JDK 1.1 のようなネイティブスレッドの JVM の場合、libc は、システムコールのエラーコードをスレッド固有の errno に書き込みます。-D REENTRANT フラグを有効にしてコンパイルされていないため、マルチスレッドで安全でないライブラリは、errno を参照するときにグローバル変数の errno を参照します。このため、ライブラリはスレッド固有の errno にアクセスすることができず、失敗したシステムコールに対応する正しい応答を返すことができません。

この問題を根本的に解決するには、ネイティブメソッドによってネイティブコードを使用するマルチスレッドの Java アプリケーションが、マルチスレッドで安全 (または少なくとも errno が安全) なライブラリとリンクされるようにするようにします。

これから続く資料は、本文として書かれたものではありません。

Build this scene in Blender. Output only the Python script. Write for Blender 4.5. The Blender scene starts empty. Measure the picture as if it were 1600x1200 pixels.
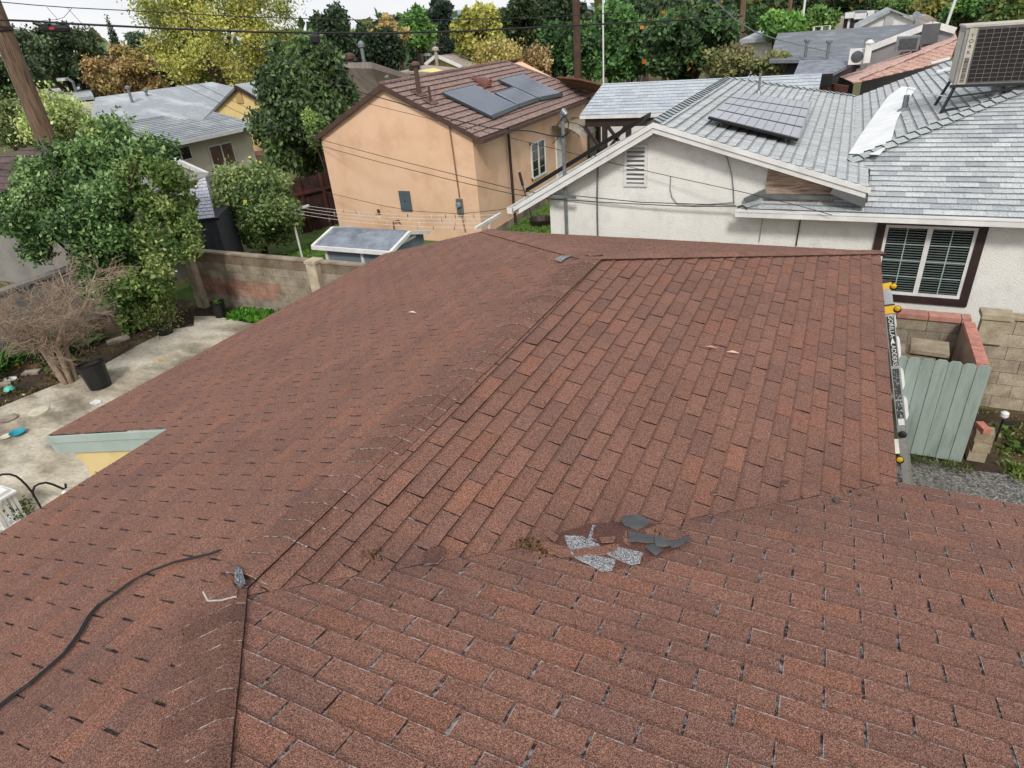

errno が安全でないライブラリをどうしても参照する必要がある場合は、次のような回避方法があります。Java アプリケーションをメインスレッドで開始し、すべての安全でないライブラリに対する呼び出しがメインスレッド経由で行われるようにします。たとえばスレッドが JNI を呼び出す場合、JVM を使って、メインスレッドによって処理される 1 つの待ち行列に、すべての JNI 引数を整列化して追加することができます。このようにして、Java ネイティブインタフェース (JNI、Java Native Interface) を呼び出すスレッドは、自分の代わりにメインスレッドが呼び出しを実行してその結果を返してくれるのを待ちます。

安全でないライブラリに対する呼び出しがメインスレッドからのみ実行される時には、ライブラリ中でも単一スレッドによって処理が行われるので、ロックによって排他処理を行う必要はありません。メインスレッドである程度の並列処理を実現するために、ブロックされない (入出力処理の完了を待たずに復帰する) 呼び出しを実行する場合もありますが、メインスレッドから参照されるのはグローバル変数の errno なので、libc とマルチスレッドで安全でないライブラリの両方も同じ errno を参照することになります。

interrupt() メソッド

このメソッドには現在のところ特別に便利な機能はないので、一般的には推奨していません。Java 言語仕様 (JLS、Java Language Specification) では、対象のスレッドが wait() メソッドを呼び出しているときだけその対象スレッドに割り込む、と定義されています。

Solaris プラットフォームでは、対象のスレッドが入出力の呼び出しを行なっている時にも割り込むように、このメソッドの動作が拡張されていますが、interrupt() メソッドのこの動作に依存しないようにしてください。この拡張された動作は将来サポートされなくなる可能性があり、また異なる JVM 間でコードの互換性がなくなるためです。

スレッドの優先順位

ネイティブスレッド化された JVM での Java スレッドでは、スレッドに優先順位を付けることができますが、スケジューラはこの値を単なるヒントとして扱います。特に、演算処理が中心のスレッドがある場合には、スレッドがその優先順位どおりに実行されない可能性があります。通常、1 つのプロセスについて利用できる複数のプロセッサは動的で予測できないため、スレッドに優先順位を付けることによって、マルチタスクのマルチプロセッサシステム上での処理をスケジューリングしようとしても、あまりうまくいきません。